Abstract
Perdido Street Station is the first book of the Bas-Lag novel series, written
by British writer China Miéville. It is regarded as one of the prominent examples of
new weird fiction, a literary genre that utilizes aspects of fantasy, horror, sciencefiction and other speculative fictional tropes.
Perdido Street Station is set in a world where magic and steampunk technology
coexists. The novel is critically acclaimed for its intricately worked out and richly
described setting. The city of New Crobuzon, an imaginary metropolis in the world of
Bas-Lag, is the center of the narrative with an immense sprawl of architectural
elements. New Crobuzon also has a distinctive geography and habitation: It borrows
picturesque elements of Victorian-era London and reshuffles them with steampunk
esthetics in all brashness.

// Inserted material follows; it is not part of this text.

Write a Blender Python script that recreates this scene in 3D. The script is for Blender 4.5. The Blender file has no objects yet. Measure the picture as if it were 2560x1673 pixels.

It blends baroque, British and punk to create a unique urban
landscape.
This essay investigates the ways in which Perdido Street Station represents social
segregation and divulges how governments enforce submission by creating monstrous
architectural structures. The architectural lines that determine the boundaries of a city’s
different layers and define social stratifications, are also linked to New Crobuzon’s
power relations. Such depiction is a reminder of Henri Lefebvre’s notion that urban
centers are favorable environments for the formation of authoritarian power, where the
depicted dystopian government of New Crobuzon forecloses emancipatory aspirations
through spatial control and exercises its authority with threatening urban structures.